Poveri, Dio ascolta il loro grido
Una riflessione sull'importanza dell'impegno dei cristiani verso chi ha più bisogno
Non è facile uno sguardo equilibrato sulla nostra storia così come sul creato, perché ogni sguardo è sostenuto da attese oppure da rivendicazioni, che distorcono il mostrarsi della realtà. Il comprendere bene ciò che succede esige una purificazione precisa dei nostri giudizi: non possiamo dare autorità di verità ad un giudizio che nasce istintivamente dentro di noi, senza sapere quali siano le nostre attese, la nostra formazione, la storia che abbiamo vissuto. Un esempio facile si può cogliere nel vissuto di chi ha subito grosse frustrazioni: può il suo giudizio sulla realtà non tenere conto della sua sofferenza? E così ciò che è diverso, non è sempre nemico, anzi può arricchirci, ma al primo sguardo può apparire “minaccioso”. Veniamo ora al tema che la Giornata Mondiale dei poveri ci pone: come giudicare, dal punto di vista della fede cristiana, l’enorme differenza tra il ricco e il povero, e come ascoltare il grido talvolta disperato, che nasce dalle moltitudini di poveri?
Il credente cristiano è certo che Dio “ascolta il grido del povero” e che invita tutti a partecipare alla sua attenzione per la soluzione dei problemi, ma talvolta dubita che sia sufficiente ed efficace questo tipo di presenza o meglio: non sa come discernere tra l’enormità dei problemi quelli più urgenti, quelli più lesivi della dignità dell’uomo, quelli legati ad una debolezza incolpevole (vedi il “bambino”), quelli frutto di reali ingiustizie. La casistica potrebbe continuare, ma senza una vera risposta alla domanda: perché Dio sembra quasi assente da questo enorme disordine?
Quando si parla di poveri e più genericamente di ingiustizie non basta tirare su le maniche oppure “cercare i colpevoli”. Anzitutto occorre non dimenticare che l’amore di Dio per il povero fa del “povero” un privilegiato. “Beati i poveri in spirito, perché di essi è il regno dei cieli”, così inizia il “Discorso della montagna” nel Vangelo di Matteo, anzi così inizia la Buona notizia di Gesù.

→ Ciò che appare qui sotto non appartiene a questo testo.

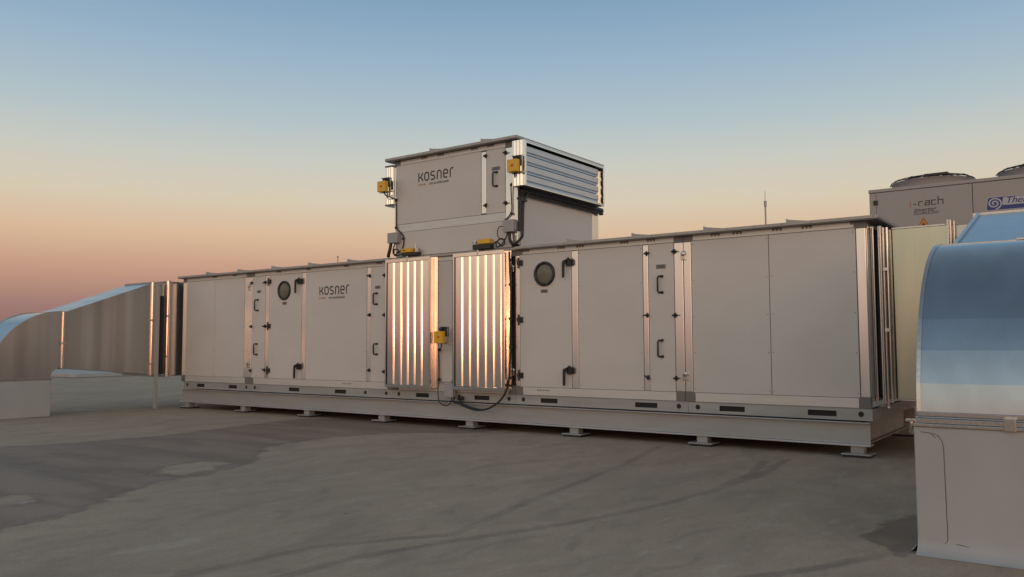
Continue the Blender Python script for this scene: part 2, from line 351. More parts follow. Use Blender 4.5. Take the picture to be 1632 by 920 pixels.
hgt = math_('ADD', math_('MULTIPLY', nB.outputs['Fac'], 1.0), math_('ADD', math_('MULTIPLY', nC.outputs['Fac'], .18), math_('MULTIPLY', nE.outputs['Fac'], .05)))
hgt = math_('SUBTRACT', hgt, math_('MULTIPLY', smask, .25))
bu = nd('ShaderNodeBump'); bu.inputs['Strength'].default_value = .8; bu.inputs['Distance'].default_value = .03; L.new(hgt, bu.inputs['Height']); L.new(bu.outputs[0], bs.inputs['Normal'])
gm.materials.append(g)
go = bpy.data.objects.new('roof_surface', gm); COL.objects.link(go); go['kind'] = 'structure'

# ------------------------------------------------------------------ main air handling unit
YF = 10.74
ahu = thing('air_handling_unit', (-9.7, 12.2, .43), 'long grey and silver air handling unit on the steel rails, below the upper unit', 'air handling unit')
X0, X1, YB = -16.97, -2.39, 13.7
MB().box(X0+.03, X1-.03, YF+.025, YB-.02, .585, 2.905).build('casing_core', DARK, ahu)
def panel(name, x0, x1, z0=.722, z1=2.818, y=YF, parent=ahu, m=PAINT, label=None):
    return B(name, m, parent, x0+.004, x1-.004, y-.006, y+.03, z0, z1, .003, label)
def screws(p, x0, x1, z0, z1, y, nz=5):
    for i in range(nz):
        z = z0+(z1-z0)*i/(nz-1)
        for x in (x0, x1): MB().lathe([(0, -.004), (.006, -.003), (.007, 0)], (x, y, z), 'y', 8).build('screw', CAP, p)
# fixed panels
FX = [(-16.81,-15.76),(-15.76,-14.72),(-12.77,-11.08),(-6.53,-5.44),(-4.69,-3.60),(-3.60,-2.51),(-9.34,-9.02)]
for a, b in FX:
    screws(panel('panel', a, b), a+.03, b-.03, .77, 2.77, YF-.006)
# doors
def logo(x, z, width, y, parent):
    """letters k o s n e r as ribbons, with the four arrow heads and the small line of text beneath"""
    sc = width/5.35; m = MB(); yy = y-.003
    x_ = x
    def st(p, closed=False, dx=0): m.stroke(p, .15, (x+dx*sc, z), sc, yy, closed)
    st([(.075,0),(.075,1.0)]); st([(.18,.47),(.35,.47),(.68,.95)]); st([(.43,.42),(.72,.03)])
    st([(.25,.07),(.55,.07),(.7,.25),(.7,.75),(.55,.93),(.25,.93),(.1,.75),(.1,.25)], True, .86)
    st([(.66,.93),(.25,.93),(.1,.82),(.1,.64),(.22,.53),(.54,.47),(.66,.36),(.66,.18),(.52,.07),(.08,.07)], False, 1.78)
    st([(.1,0),(.1,.78),(.25,.93),(.5,.93),(.66,.78),(.66,0)], False, 2.72)
    st([(.18,.5),(.68,.5),(.68,.76),(.54,.93),(.24,.93),(.1,.76),(.1,.24),(.24,.07),(.62,.07)], False, 3.64)
    st([(.1,0),(.1,.78),(.25,.98),(.55,1.0)], False, 4.6)
    lg = m.build('logo', INK, parent)
    tri = MB()
    for k in range(4):
        tx = x+sc*(.05+.29*k); tri.add([(tx, yy, z-.52*sc), (tx, yy, z-.22*sc), (tx+.2*sc, yy, z-.37*sc)], [(0, 1, 2)])
    tri.build('logo_arrows', ORNG, parent)
    vs, fs = text_mesh('aire acondicionado', .47*sc, x+1.65*sc, yy, z-.5*sc, spread=.93, sx=.86)
    MB().add(vs, fs).build('logo_subtitle', INK, parent)
def plate(x, z, parent, w_=.13, h_=.055, y=YF-.0065):
    MB().box(x-w_/2, x+w_/2, y-.003, y, z-h_/2, z+h_/2).build('label_plate', LABEL, parent)
    m = MB()
    for k in range(3): m.box(x-w_*.3, x+w_*.3, y-.0045, y-.0032, z-.017+k*.014, z-.012+k*.014)
    m.build('label_text', INK, parent)
def handle(x, z0, z1, parent, y=YF-.006, flip=1):
    m = MB().tube([(x+.03*flip, y, z1), (x-.012*flip, y-.045, z1), (x-.02*flip, y-.055, z1-.02), (x-.02*flip, y-.055, z0+.02), (x-.012*flip, y-.045, z0), (x+.03*flip, y, z0)], .014, 8)
    for z in (z0, z1): m.box(x+.005*flip, x+.045*flip, y-.012, y, z-.018, z+.018)
    return m.build('handle', BLACK, parent)
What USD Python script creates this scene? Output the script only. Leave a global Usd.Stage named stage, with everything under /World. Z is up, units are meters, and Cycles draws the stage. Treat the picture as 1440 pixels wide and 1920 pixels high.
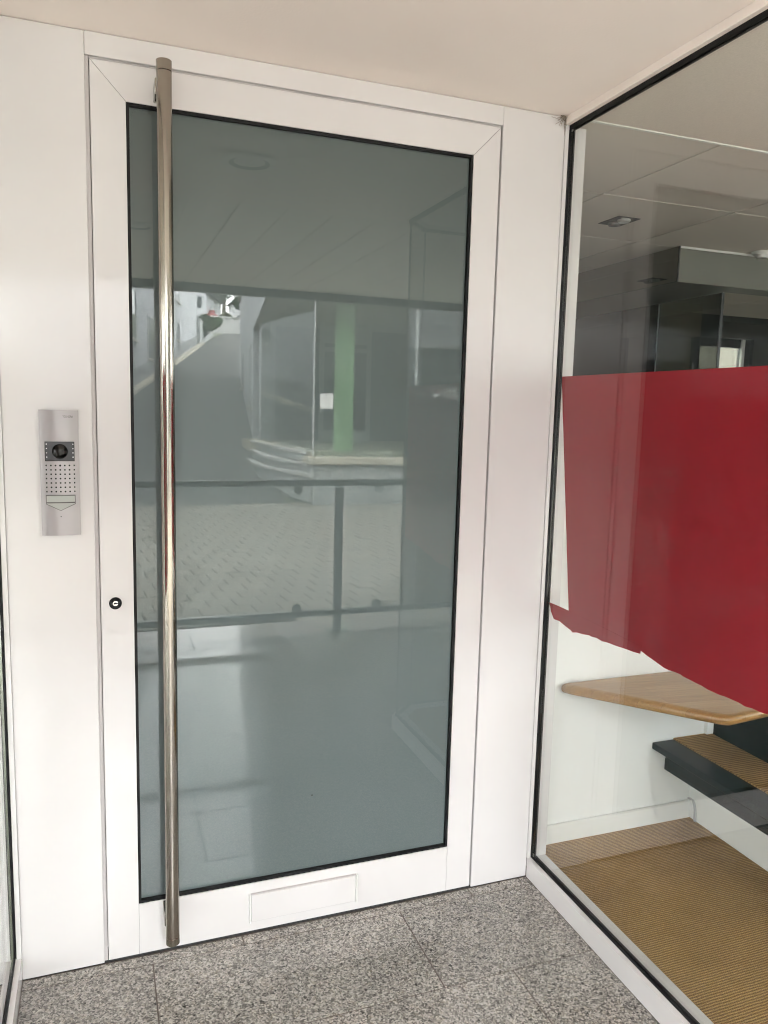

Dio ci indica la povertà attraverso il Figlio, divenuto uomo e in cammino sulle nostre strade: il povero è l’uomo grato di quello che ha, disposto a condividere, nella continua disponibilità ad imparare dalle situazioni nuove. Ecco perché Dio ci vuole poveri: ci vuole liberi, capaci di dire grazie, pronti all’alleanza con tutti, certi che la nostra vita non si chiude nell’orizzonte terreno. Questo è il progetto di Dio sull’uomo: una creatura non chiusa nel tempo e nello spazio, aperta al futuro, alla vita eterna e quindi in costante riferimento al suo “Creatore”. Non siamo creati e “gettati” nel mondo, ma siamo creati “per amare”, cioè per entrare in comunione con Dio e i fratelli. Il povero, secondo Dio, è colui che è aperto alla comunione! Allora la grande disparità tra ricchi e poveri è frutto di chiusura, di incapacità di comunione o peggio di illusione che nella chiusura sul proprio privato si può “difendere” la propria dignità. La dignità non si difende, va creduta e vissuta come dono originario e ringraziata, perché custodita dall’amore di Dio per ogni uomo. Guai a scambiare la propria dignità con il denaro o con il riconoscimento “pietoso” dei propri diritti. Il vero povero è la “sua” dignità, per la quale non chiede protezione a nessun uomo. Troppe volte i cosiddetti “diritti” non sono questa dignità originaria, ma il frutto di un mercanteggiamento tra interessi diversi. Ecco il perché spesso il povero è un “fastidio sociale”: ha poco da dare in cambio! A questo punto della rapida riflessione si può tornare alla domanda originaria: quale è lo sguardo libero sulla realtà, che pone i problemi in modo serio e può lavorare per un inizio di soluzione? È lo sguardo del “vero” povero, non lo sguardo di chi si difende e neppure di chi si colpevolizza. Anzi: colpevolizzare il Creatore, per volerci diversi e per non intervenire, è scappare dalla realtà, nella sciocca speranza di custodire la propria dignità attraverso le “cose”.